Post-war, the Communists brought their own flair for centralization. In 1958, all of Prague's major libraries were forcibly merged into one monolithic entity: the State Library of the Czechoslovak Republic (Státní knihovna ČSR).
Finally, in 1990, with the fall of the old regime, the library shed its previous skins and adopted its current, and hopefully final, name: the National Library of the Czech Republic. To handle the ever-expanding collection, a new, modern storage facility, the Central Depository in Hostivař, was opened in 1996. A necessary, if unromantic, addition to a centuries-old institution.
Collections
Among the treasures gathering dust—or, more accurately, resting in climate-controlled safety—are some of the most precious medieval manuscripts in existence. The library is the custodian of the Codex Vyssegradensis, a stunning 11th-century coronation gospel book, and the Passional of Abbes Kunigunde, a 14th-century illuminated manuscript that is as much a work of art as it is a religious text. These aren't just old books; they are survivors, artifacts that have witnessed the rise and fall of kingdoms.
Digitisation
The library's foray into digitisation began in 1992, a collaboration with the Czech company AiP Beroun. This wasn't just a local project; they were pioneers, doing foundational work in creating digital standards at a time when most of the world was still figuring out what the internet was for. This early start allowed them to participate in numerous European projects, further refining standards for digitizing fragile manuscripts and antique prints. They were so ahead of the curve that they supported pilot projects for the UNESCO Memory of the World Programme, with the program's very first pilot project in 1993 originating from this library.
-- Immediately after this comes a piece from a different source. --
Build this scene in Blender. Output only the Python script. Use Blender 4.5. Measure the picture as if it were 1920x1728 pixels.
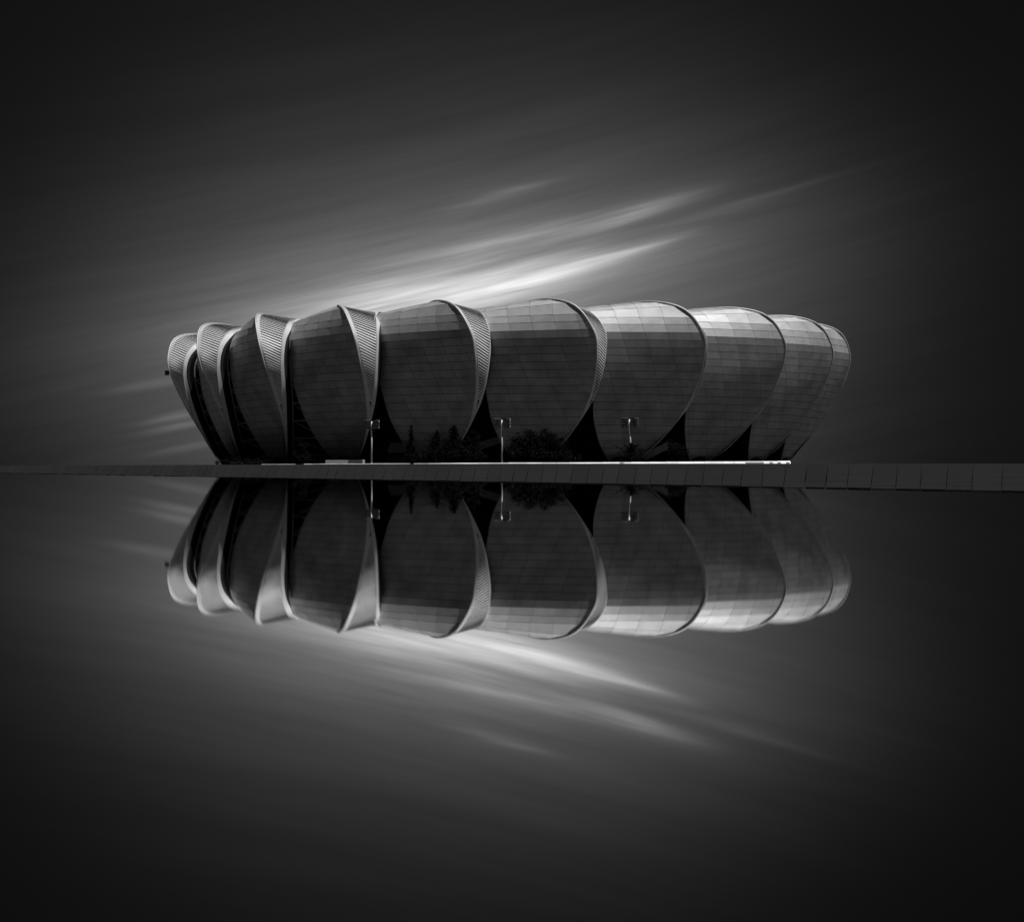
import bpy, math, random
from mathutils import Vector, Matrix

# ------------------------------------------------------------------ scene, camera, sky, sun
for o in list(bpy.data.objects):
    bpy.data.objects.remove(o, do_unlink=True)
scene = bpy.context.scene
col = scene.collection
EYE = 0.5                       # eye height above the water
FPX = 2501.0                    # focal length in pixels of a 1920 px wide frame

cam_data = bpy.data.cameras.new('camera')
cam = bpy.data.objects.new('camera', cam_data)
col.objects.link(cam)
cam.location = (0, 0, EYE)
cam.rotation_euler = (math.radians(90), 0, 0)
cam_data.sensor_width = 36.0
cam_data.lens = 36.0 * FPX / 1920.0
cam_data.shift_y = 12.0 / 1920.0
cam_data.clip_start = 0.1
cam_data.clip_end = 20000
scene.camera = cam

SUN_EL = math.radians(69)
SUN_AZ = math.radians(126)      # clockwise from +Y (the view direction)
SUN_STRENGTH = 4.7

scene.view_settings.view_transform = 'Standard'
scene.view_settings.look = 'None'
scene.view_settings.exposure = 0.0
scene.view_settings.gamma = 1.0
scene.view_settings.use_curve_mapping = False
scene.render.engine = 'CYCLES'
scene.cycles.max_bounces = 5
scene.cycles.diffuse_bounces = 2
scene.cycles.glossy_bounces = 3
scene.cycles.use_denoising = True
scene.cycles.sample_clamp_indirect = 4.0

sun_data = bpy.data.lights.new('sun', 'SUN')
sun_data.energy = SUN_STRENGTH
sun_data.angle = math.radians(0.5)
sun_data.color = (1.0, 1.0, 1.0)
sun = bpy.data.objects.new('sun', sun_data)
col.objects.link(sun)
sdir = Vector((math.sin(SUN_AZ) * math.cos(SUN_EL), math.cos(SUN_AZ) * math.cos(SUN_EL), math.sin(SUN_EL)))
sun.location = sdir * 600
sun.rotation_euler = (-sdir).to_track_quat('-Z', 'Y').to_euler()

world = bpy.data.worlds.new('World')
scene.world = world
world.use_nodes = True


class NT:
    """Small helper that writes shader maths."""
    def __init__(self, tree):
        self.t = tree
        self.n = tree.nodes
        self.l = tree.links

    def put(self, sock, v):
        if isinstance(v, (int, float)):
            sock.default_value = v
        elif isinstance(v, (tuple, list)):
            sock.default_value = v
        else:
            self.l.new(v, sock)

    def m(self, op, a, b=0.0, c=0.0):
        n = self.n.new('ShaderNodeMath')
        n.operation = op
        self.put(n.inputs[0], a)
        self.put(n.inputs[1], b)
        self.put(n.inputs[2], c)
        return n.outputs[0]

    def add(self, a, b): return self.m('ADD', a, b)
    def sub(self, a, b): return self.m('SUBTRACT', a, b)
    def mul(self, a, b): return self.m('MULTIPLY', a, b)
    def div(self, a, b): return self.m('DIVIDE', a, b)

    def xyz(self, x, y, z):
        n = self.n.new('ShaderNodeCombineXYZ')
        self.put(n.inputs[0], x); self.put(n.inputs[1], y); self.put(n.inputs[2], z)
        return n.outputs[0]

    def noise(self, vec, scale, detail=3.0, rough=0.5, dist=0.0):
        n = self.n.new('ShaderNodeTexNoise')
        if vec is not None:
            self.l.new(vec, n.inputs['Vector'])
        n.inputs['Scale'].default_value = scale
        n.inputs['Detail'].default_value = detail
        n.inputs['Roughness'].default_value = rough
        n.inputs['Distortion'].default_value = dist
        return n.outputs[0]

    def smooth(self, v, a, b, lo=0.0, hi=1.0):
        n = self.n.new('ShaderNodeMapRange')
        n.interpolation_type = 'SMOOTHSTEP'
        self.put(n.inputs['Value'], v)
        n.inputs['From Min'].default_value = a
        n.inputs['From Max'].default_value = b
        n.inputs['To Min'].default_value = lo
        n.inputs['To Max'].default_value = hi
        return n.outputs[0]

    def lin(self, v, a, b, lo, hi):
        n = self.n.new('ShaderNodeMapRange')
        self.put(n.inputs['Value'], v)
        n.inputs['From Min'].default_value = a
        n.inputs['From Max'].default_value = b
        n.inputs['To Min'].default_value = lo
        n.inputs['To Max'].default_value = hi
        return n.outputs[0]


def build_sky():
    t = world.node_tree
    t.nodes.clear()
    h = NT(t)
    tc = t.nodes.new('ShaderNodeTexCoord')
    sep = t.nodes.new('ShaderNodeSeparateXYZ')
    t.links.new(tc.outputs['Generated'], sep.inputs[0])
    dx, dy, dz = sep.outputs
    az = h.m('ARCTAN2', dx, dy)                                  # compass angle round the place
    hyp = h.m('SQRT', h.add(h.mul(dx, dx), h.mul(dy, dy)))
    el = h.m('ARCTAN2', h.m('MAXIMUM', dz, 0.0), hyp)
    A = h.mul(az, 1000.0)                                        # milliradians
    E = h.mul(el, 1000.0)

    def rot(a0, e0, deg):
        c, s = math.cos(math.radians(deg)), math.sin(math.radians(deg))
        a = h.sub(A, a0)
        e = h.sub(E, e0)
        return h.add(h.mul(a, c), h.mul(e, s)), h.sub(h.mul(e, c), h.mul(a, s))

    def gauss(u, v, su, sv):
        a = h.mul(u, 1.0 / su)
        b = h.mul(v, 1.0 / sv)
        q = h.m('MULTIPLY_ADD', a, a, h.mul(b, b))
        return h.m('POWER', 0.36788, q)

    # broad veil of high cloud lit from behind, leaning with the wind
    u, v = rot(-44.7, 120.8, 8.5)
    fall_u = h.m('POWER', 0.36788, h.m('POWER', h.m('ABSOLUTE', h.mul(u, 1.0 / 231.0)), 2.49))
    vv = h.sub(h.m('SQRT', h.add(h.mul(v, v), 1600.0)), 40.0)
    dv = h.mul(vv, h.smooth(v, -30.0, 30.0, 1.0 / 118.0, 1.0 / 59.2))
    veil = h.mul(h.mul(fall_u, h.m('POWER', 0.36788, dv)), 0.173)
    # long-exposure streaks: noise drawn out along the wind
    u2, v2 = rot(0, 100, 13.0)
    w2 = h.mul(h.m('COSINE', az), 40.0)
    n1 = h.noise(h.xyz(h.mul(u2, 0.0035), h.mul(v2, 0.045), h.mul(w2, 0.02)), 1.0, 4.0, 0.55, 0.3)
    n2 = h.noise(h.xyz(h.mul(u2, 0.009), h.mul(v2, 0.14), h.mul(w2, 0.02)), 1.0, 3.0, 0.5, 0.2)
    n3 = h.noise(h.xyz(h.mul(u2, 0.013), h.mul(v2, 0.42), h.mul(w2, 0.02)), 1.0, 3.0, 0.6, 0.35)
    n4 = h.noise(h.xyz(h.mul(u2, 0.010), h.mul(v2, 0.03), h.mul(w2, 0.02)), 1.0, 2.0, 0.5, 0.0)
    streak = h.add(h.lin(n1, 0.25, 0.75, 0.87, 1.13), h.add(h.lin(n2, 0.3, 0.7, -0.05, 0.05), h.lin(n3, 0.3, 0.7, -0.03, 0.03)))
    sky = h.mul(veil, streak)
    # the bright bands of cloud
    bands = [  # az mrad, el mrad, slope, length, thickness, strength
        (-70, 124, 12.0, 125, 34.0, 0.15),
        (-56, 126, 12.0, 92, 17.0, 0.34),
        (24, 143, 12.5, 56, 9.0, 0.30),
        (66, 156, 13.0, 48, 4.2, 0.08),
        (100, 163, 12.0, 34, 2.6, 0.09),
        (-80, 137, 14.0, 52, 5.0, 0.10),
        (92, 188, 14.5, 40, 4.6, 0.14),
        (60, 176, 14.0, 50, 2.2, 0.05),
        (10, 172, 14.0, 66, 5.5, 0.10),
        (-40, 160, 14.0, 60, 3.0, 0.05),
        (-18, 197, 17.5, 34, 4.4, 0.050),
        (8, 207, 11.0, 24, 2.6, 0.030),
        (188, 197, 13.0, 42, 2.4, 0.022),
        (150, 184, 12.0, 40, 3.0, 0.014),
        (-246, 38, 12.0, 24, 3.0, 0.07),
        (-242, 31, 12.0, 26, 2.6, 0.07),
        (-236, 15, 12.0, 26, 3.0, 0.03),
        (-262, 61, 12.0, 28, 3.4, 0.03),
        (-112, 117, 15.0, 28, 2.2, 0.15),
    ]
    wob = h.mul(h.lin(n2, 0.3, 0.7, 0.66, 1.34), h.lin(n3, 0.3, 0.7, 0.85, 1.15))
    drift = h.lin(n4, 0.3, 0.7, -1.6, 1.6)
    for (a0, e0, deg, ln, th, st) in bands:
        uu, vb = rot(a0, e0, deg)
        vb = h.add(vb, drift)
        sky = h.add(sky, h.mul(h.mul(gauss(uu, vb, ln, th), st), wob))
    # clear dark sky above it all: the daylight sky, drained of colour and exposed far down
    nish = t.nodes.new('ShaderNodeTexSky')
    nish.sky_type = 'NISHITA'
    nish.sun_disc = False
    nish.sun_elevation = SUN_EL
    nish.sun_rotation = SUN_AZ
    bw = t.nodes.new('ShaderNodeRGBToBW')
    t.links.new(nish.outputs[0], bw.inputs[0])
    clear = h.mul(bw.outputs[0], 0.0004)
    sky = h.add(sky, h.add(clear, 0.0040))
    comb = t.nodes.new('ShaderNodeCombineColor')
    for i in range(3):
        t.links.new(sky, comb.inputs[i])
    bg = t.nodes.new('ShaderNodeBackground')
    t.links.new(comb.outputs[0], bg.inputs['Color'])
    bg.inputs['Strength'].default_value = 1.0
    out = t.nodes.new('ShaderNodeOutputWorld')
    t.links.new(bg.outputs[0], out.inputs['Surface'])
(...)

Their efforts didn't go unnoticed. In 2005, the library received the inaugural Jikji Prize from UNESCO's Memory of the World Programme, a formal acknowledgment of their relentless work in dragging ancient texts into the digital age. In the first 13 years of the project, they managed to digitize and make 1,700 documents publicly available, a monumental achievement.
This digital content is accessible through two primary portals: Manuscriptorium (manuscriptorium.com) and Kramerius (kramerius5.nkp.cz). Manuscriptorium is a vast repository containing over 111,000 manuscripts and old prints. The National Library itself has contributed nearly 84,000 of these, with the rest coming from a network of 138 partners across 24 countries.[citation needed] Since the launch of Europeana in 2008—the European Union's digital platform for cultural heritage—Manuscriptorium has been a key contributor, feeding its digitized treasures into this larger ecosystem and other specialized academic portals used by services like EBSCO, ProQuest, and ExLibris.
In a move that speaks volumes about modern archival realities, the library also partnered with Google. This collaboration has focused on digitizing additional old prints and early 19th-century books from the Slavonic Library. As of October 2018, Google had digitized over 177,000 books from the collection.[citation needed] These texts are now searchable through the Google Books platform, as well as the library's own catalogues, ensuring that these fragile pieces of history are accessible, even if it means collaborating with a tech giant.
The Kramerius digital library handles the more modern—relatively speaking—documents, specifically those published after 1800. It includes over 2,000 periodical series, and its collection of digitized books is constantly expanding, particularly thanks to mass digitization efforts under the National Digital Library project.[citation needed]
Proposed new building
In 2006, a moment of optimism. The Czech parliament approved funding for a new, modern library building on the Letná plain, a prime piece of real estate situated between the Hradčanská metro station and Sparta Prague's football ground, Letná stadium. An international architectural competition was held, and in March 2007, a jury selected a daring, futuristic design by Czech architect Jan Kaplický. The project, nicknamed "the Blob" or "the Octopus," was slated for completion in 2011.
It was not to be. Later that year, the project became mired in political controversy. High-profile officials, including Prague Mayor Pavel Bém and then-President Václav Klaus, raised objections to the design and its proposed location. The debate raged, a classic clash between avant-garde vision and conservative taste. By February 2008, the project was stalled, with the matter punted to the Office for the Protection of Competition to determine if the tender had even been won fairly. It was a perfect storm of political opposition and procedural nitpicking.
The final nail in the coffin came later in 2008. The Minister of Culture, Václav Jehlička, announced the project's termination, citing a ruling from the European Commission that the tender process had not been legally sound. And just like that, the future was cancelled. Kaplický's "Blob" remains one of Prague's great what-ifs, a ghost of a building that never was.
Incidents
A building that has stood for centuries is bound to have its share of mishaps. The library was hit by the devastating 2002 European floods. Staff scrambled to move documents to higher levels to save them from the rising waters, a frantic race against nature. History, it seems, is vulnerable to plumbing.
In July 2011, another water-related crisis occurred when flooding in a section of the main building forced the emergency removal of over 4,000 books. Then, in December 2012, a fire broke out. Fortunately, it was contained, and no one was injured. Just another reminder that the preservation of knowledge is a constant, wearying battle against entropy, incompetence, and the elements.